Fire brigades respond to more than 300 domestic electrical fires each year. Many of these fires are caused by old wiring that has degraded or is unable to cope with the demands of modern electrical equipment. In addition to the risk of fire, contact with degraded wiring can be fatal.

If your house was built more than 30 years ago, the wiring should be checked

Find your local registered electrical contractors and licensed electrical inspectors in your local newspaper or via the internet. You can also find these tradespeople using our Public Register

Safety protection in modern household wiring

Safety switches are an additional form of protection to be used with circuit breakers and fuses. They may not protect all wiring and electrical appliances and will not prevent all electric shocks.

Fuses and circuit breakers protect against short circuits and current overloads.
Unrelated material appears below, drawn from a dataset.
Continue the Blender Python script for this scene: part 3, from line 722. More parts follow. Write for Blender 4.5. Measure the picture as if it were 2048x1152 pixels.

The difference between safety switch, a circuit breaker and a surge diverter

It is important to understand the differences between these three devices.

Safety switch

A safety switch:

  • monitors the flow of electricity through a circuit
  • detects a problem that may pose a risk to personal safety
  • turns the power off within 0.03 of a second
  • always has a test button and '30ma' printed on them.

They are also sometimes labelled with the words ‘safety switch’. If you are unsure if a safety switch is installed at your property, contact a registered electrical contractor.

A labelled photograph of an electrical safety switch, showing 4 small panels with a switch set to the
A circuit breaker and a safety switch.

Circuit breakers

A circuit breaker provides short-circuit and over-current protection such as when a power point is overloaded.

Surge diverters

Surge diverters protect the property from voltage surges such as those resulting from a lightning strike. The surge diverter captures the voltage spikes in the wiring that would otherwise be transferred into the equipment within the property.

A photograph of a surge diverter, a piece of equipment made of white plastic in a semi-rectangular shape.
A surge diverter

Surge diverters and circuit breakers do not act as safety switches for personal protection against electric shock.